Con sus actores, no quería dar instrucciones directas porque nos veía como artistas y sabía que el proceso de llegar a ese punto era parte integrante del arte. Con su público era igual. Te valoraba, como individuo único, para que hicieras con su obra lo que quisieras.
Le atraía el misterio porque lo entendía como una conversación: una colisión de diferencias, interpretaciones, perspectivas. No un mensaje enviado desde una fuente omnisciente.
Un misterio deja espacio para que entren otras personas. Es una comunicación bidireccional.
Cuando David era niño, su madre no lo dejaba usar libros para colorear porque pensaba que acabarían con su creatividad. Creo que esa es la historia del origen de David Lynch. Le dieron un mundo sin líneas y se puso a crear el suyo propio.
Uno de los grandes placeres de mi vida ha sido incluirme dentro de esas líneas.
Hace tiempo que me maravilla la confianza que David depositó en mí: desde mi primera prueba de pantalla en 1983, cuando me quedé paralizado al decir una línea directamente a la cámara. Hasta contratarme como protagonista de su siguiente película, Terciopelo azul, después de que Dune fracasara estrepitosamente. También creó una serie de televisión a mi alrededor —Twin Peaks— que se estrenó cuando yo tenía 31 años y no era especialmente conocido. En 2015, me llevó a una habitación secreta y sin ventanas para entregarme el guion de 500 páginas de Twin Peaks: The Return, en el que me pidió que interpretara tres papeles distintos, dos de los cuales estaban a años luz de mi especialidad.
En nuestro trabajo juntos, me encomendó que llevara esas cosas de su mente al mundo. Me encargó darles vida. Así que en la pantalla yo podía ser su avatar. Pero él también era el mío. Era la presencia flotante en mi hombro que me decía que podía hacerlo.
Estaba dispuesto a seguirlo a todas partes porque unirme a él en el viaje del descubrimiento, buscar y encontrar juntos, era el objetivo.
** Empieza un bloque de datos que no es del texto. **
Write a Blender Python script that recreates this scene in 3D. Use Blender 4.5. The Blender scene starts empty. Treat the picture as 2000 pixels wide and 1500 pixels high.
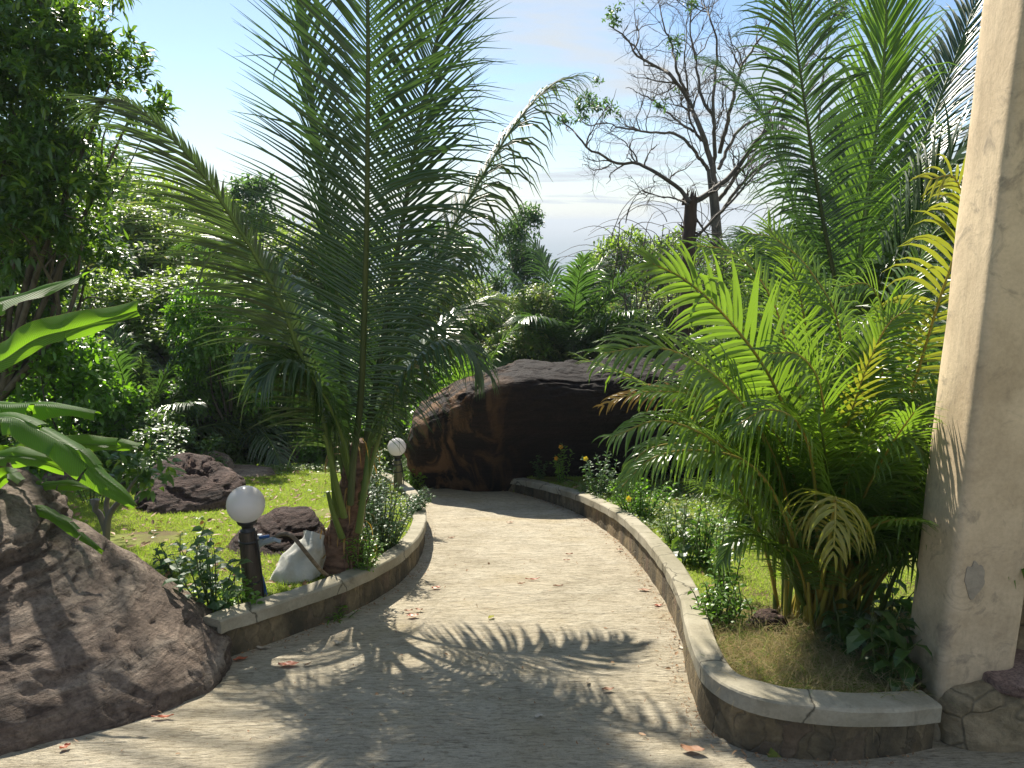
import bpy, math, random
import numpy as np
from mathutils import Vector, noise as mnoise

R = math.radians
scene = bpy.context.scene
col = scene.collection
rng = np.random.default_rng(7)

# ------------------------------------------------------------------ camera
PITCH = R(11.9)
CAM = np.array([0.0, 0.0, 1.6])
FPX = 1500.0
cam_data = bpy.data.cameras.new("camera")
cam_data.sensor_width = 36.0
cam_data.lens = 27.0
cam_data.clip_start = 0.05
cam_data.clip_end = 60000.0
cam = bpy.data.objects.new("camera", cam_data)
col.objects.link(cam)
cam.location = CAM
cam.rotation_euler = (R(90) - PITCH, 0, 0)
scene.camera = cam

# ------------------------------------------------------------------ sun and sky
SUN_EL, SUN_AZ = R(41), R(-22)          # azimuth measured from +Y towards +X
sun_vec = Vector((math.sin(SUN_AZ) * math.cos(SUN_EL), math.cos(SUN_AZ) * math.cos(SUN_EL), math.sin(SUN_EL)))
sd = bpy.data.lights.new("sun", 'SUN')
sd.energy = 5.0
sd.angle = R(0.7)
sd.color = (1.0, 0.93, 0.80)
sun = bpy.data.objects.new("sun", sd)
col.objects.link(sun)
sun.location = (0, 0, 30)
sun.rotation_euler = (-sun_vec).to_track_quat('-Z', 'Y').to_euler()

world = bpy.data.worlds.new("World")
scene.world = world
world.use_nodes = True
nt = world.node_tree
for n in list(nt.nodes):
    nt.nodes.remove(n)
def wn(t, **k):
    n = nt.nodes.new(t)
    for a, b in k.items():
        setattr(n, a, b)
    return n
wo = wn('ShaderNodeOutputWorld')
sky = wn('ShaderNodeTexSky', sky_type='NISHITA')
sky.sun_disc = False
sky.sun_elevation = SUN_EL
sky.sun_rotation = SUN_AZ
sky.air_density = 1.0
sky.dust_density = 0.25
sky.ozone_density = 3.5
sky.altitude = 60
bg = wn('ShaderNodeBackground')
bg.inputs['Strength'].default_value = 0.074
nt.links.new(sky.outputs[0], bg.inputs['Color'])
tc = wn('ShaderNodeTexCoord')
sep = wn('ShaderNodeSeparateXYZ')
nt.links.new(tc.outputs['Generated'], sep.inputs[0])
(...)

Me adentré en lo desconocido porque sabía que David flotaba ahí afuera conmigo.
Es como le dice el agente Cooper al sheriff Truman en Twin Peaks: “No tengo ni idea de adónde nos llevará esto, pero tengo la certeza de que será un lugar a la vez maravilloso y extraño”.
Extrañaré a mi querido amigo. Ha hecho que mi mundo —todos nuestros mundos— sea maravilloso y extraño.
Kyle MacLachlan es actor. Protagonizó cinco proyectos realizados por David Lynch: Dune; Terciopelo azul; la serie de ABC Twin Peaks; su película precuela, Twin Peaks: fuego camina conmigo; y Twin Peaks: The Return de Showtime.